L'état de grâce ne durera pas longtemps et en 2011, à l'issue d'élections marquées par des irrégularités massives, M. Kabila remporte un deuxième mandat, avec une majorité relative. À Kinshasa, mégapole bouillante de 10 millions d'habitants qui ne l'a jamais aimé, le chef de l'État sortant ne réunit que 16,5 % des suffrages exprimés.

Sa victoire, non reconnue par la majeure partie de l'opposition, plonge le Congo dans la crise politique.

Sur fond de marasme économique, le report sine die de la présidentielle qui devait avoir lieu cette année avant la fin de son mandat le 20 décembre, n'a fait qu'exacerber les tensions alors que la Constitution interdit au chef de l'État de se représenter.

La médiation de la dernière chance patronnée par l'Église catholique pour tenter de trouver un accord permettant d'instaurer un régime de transition politique a été suspendue samedi sans avancée majeure, alors que M. Kabila affiche sa volonté de rester au pouvoir jusqu'à ce qui lui soit trouvé un successeur par les urnes.

Discret, voire "taiseux", selon l'expression d'un ministre, M. Kabila reste très secret, même pour ses proches.

En dépit de progrès incontestables fortement remis en cause par la crise économique qui frappe le pays depuis 18 mois, la RDC reste l'un des États les moins développés et plus corrompus au monde.
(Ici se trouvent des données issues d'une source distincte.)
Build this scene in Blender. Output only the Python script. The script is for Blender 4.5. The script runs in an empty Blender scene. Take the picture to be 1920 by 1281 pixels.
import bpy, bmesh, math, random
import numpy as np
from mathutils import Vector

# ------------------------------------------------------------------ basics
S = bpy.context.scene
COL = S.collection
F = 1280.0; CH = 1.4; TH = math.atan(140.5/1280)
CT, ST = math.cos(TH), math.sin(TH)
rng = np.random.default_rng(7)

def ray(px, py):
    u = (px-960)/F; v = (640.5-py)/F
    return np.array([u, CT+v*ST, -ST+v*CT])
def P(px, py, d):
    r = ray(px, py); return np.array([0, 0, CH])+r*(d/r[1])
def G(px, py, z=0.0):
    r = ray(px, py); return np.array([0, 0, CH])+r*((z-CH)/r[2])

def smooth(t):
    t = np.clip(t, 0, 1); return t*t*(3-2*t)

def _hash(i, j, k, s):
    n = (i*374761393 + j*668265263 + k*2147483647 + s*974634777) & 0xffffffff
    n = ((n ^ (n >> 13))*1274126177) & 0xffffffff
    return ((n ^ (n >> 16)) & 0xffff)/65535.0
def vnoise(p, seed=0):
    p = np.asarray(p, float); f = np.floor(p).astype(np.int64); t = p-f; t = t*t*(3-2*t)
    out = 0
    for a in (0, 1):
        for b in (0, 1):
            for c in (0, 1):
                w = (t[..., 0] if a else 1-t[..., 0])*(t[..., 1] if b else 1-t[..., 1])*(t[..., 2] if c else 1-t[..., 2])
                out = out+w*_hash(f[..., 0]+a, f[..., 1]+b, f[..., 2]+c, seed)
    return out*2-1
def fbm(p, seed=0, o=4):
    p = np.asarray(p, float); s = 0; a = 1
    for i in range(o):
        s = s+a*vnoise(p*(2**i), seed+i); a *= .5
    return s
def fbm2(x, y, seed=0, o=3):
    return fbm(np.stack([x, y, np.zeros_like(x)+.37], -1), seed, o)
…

La grande pauvreté y est la règle pour la quasi-totalité de ses quelque 70 millions d'habitants, tandis qu'une caste de nantis, hommes d'affaires étrangers, hommes politiques proches ou non du pouvoir se partagent les fruits des immenses richesses naturelles (mines, bois, eau).

Enfant du maquis

Né le 4 juin 1971 dans le maquis de Laurent-Désiré Kabila au Sud-Kivu, le jeune Joseph connaît l'exil à 5 ans.

Il passe presque toute sa jeunesse en Tanzanie avant de rejoindre son père en septembre 1996 lorsqu'éclate la première guerre du Congo.

Adjoint, dans la rébellion, de James Kabarebe, l'actuel ministre de la Défense du Rwanda, qui sera chef de l'armée congolaise après avoir participé à l'accession au pouvoir de "Mzee" (le surnom de son père) en 1997, Joseph Kabila est propulsé général-major.

Il part en Chine pour une formation militaire mais rentre précipitamment au début de la deuxième guerre du Congo en 1998.

Petit et avec un léger embonpoint, la fine moustache toujours impeccable, M. Kabila apparaît peu à l'aise dans les cérémonies officielles et semble n'être jamais aussi heureux que lorsqu'il conduit des tracteurs ou engins de chantiers à l'occasion d'inaugurations.

Peu porté sur la littérature, selon un diplomate qui l'a rencontré à plusieurs reprises, il passe pour être plutôt amateur de jeux vidéo, voitures et travaux fermiers.

Marié à une femme de l'Ouest du pays, Olive Lembe Kabila, le président congolais est père d'une adolescente et d'un garçon.